Ernest & Julio Gallo, already the largest supplier of table wine in the U.S. by the early ’60s, released Boone’s Farm Apple Wine in 1961. Within a few years, other flavors, including grape and strawberry, joined the product line. Many boomers will recall Boone’s Farm as the gateway to their underage drinking. Mister Boomer was not among them. He tasted Boone’s Farm Apple Wine only once, and he was of legal age at the time. Mister B was headed to an outdoor concert, and stopped for provisions at a store on the way. His date ran straight to the alcohol and grabbed a bottle of Boone’s Farm Apple Wine. “What are you having?” she asked as the two strode to the checkout counter. Then, as today, females drive sales of wine in the U.S. One taste at the concert was enough for Mister B; it reminded him of apple-flavored cough syrup.

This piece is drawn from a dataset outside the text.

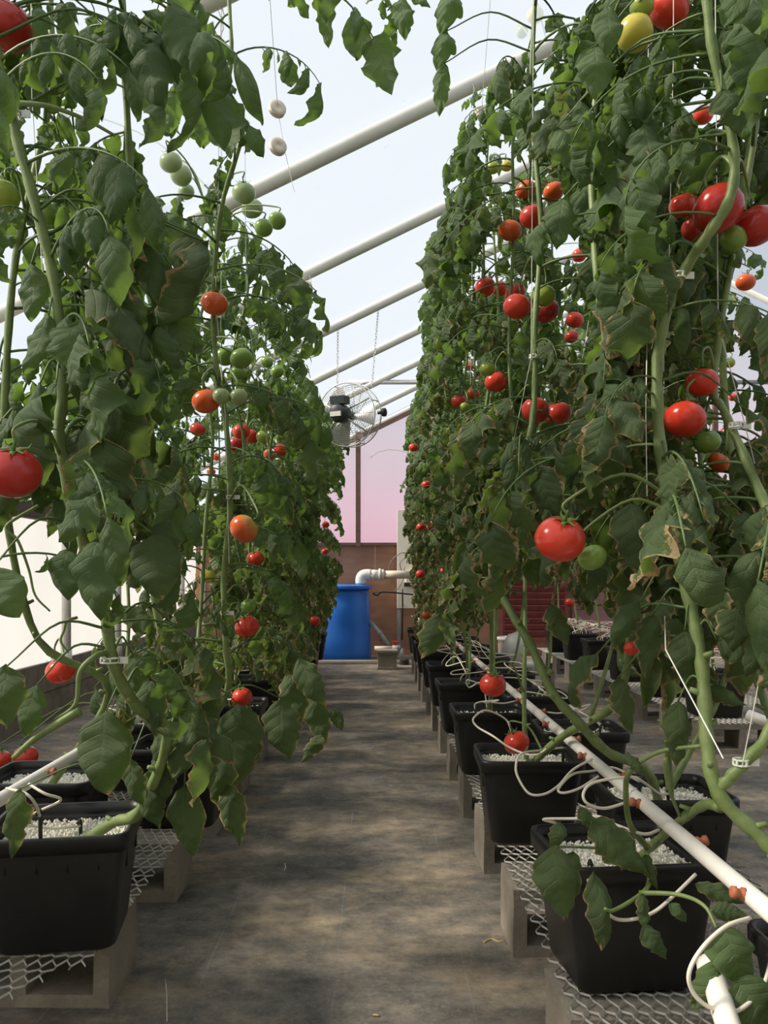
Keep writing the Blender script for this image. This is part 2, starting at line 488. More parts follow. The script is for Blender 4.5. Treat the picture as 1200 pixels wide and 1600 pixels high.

Mister Boomer’s relationship with wine began with his grandfather, who made his own wine from the fruit of the grape vines that grew on a pergola in his yard. When the family got together for dinner on Sunday afternoons, his grandfather would dole out a half of a shot glass of his wine for each of his grandchildren, in keeping with the European tradition. Mister Boomer recalls sipping the wine through his dinner, an introduction to drinking wine at dinner by the age of seven. Mister Boomer was fortunate enough to have a sip of the final remaining bottle of his grandfather’s wine, ten years after his death. His grandmother had saved the remaining stock and distributed it sparingly among her children and grandchildren, one sip at a time for a decade. One of his grandfather’s shot glasses now has a place of honor in Mister B’s collection of family memorabilia.
What was your relationship to wine like in your early days, boomers? Did you ever drink Boone’s Farm Apple Wine?
I remember Kirk Douglas in Ulysses in which he got the Cyclops drunk; the Cyclops demanded “More wine!”. It was an old version in which the sound didn’t match the video like in a monster movie.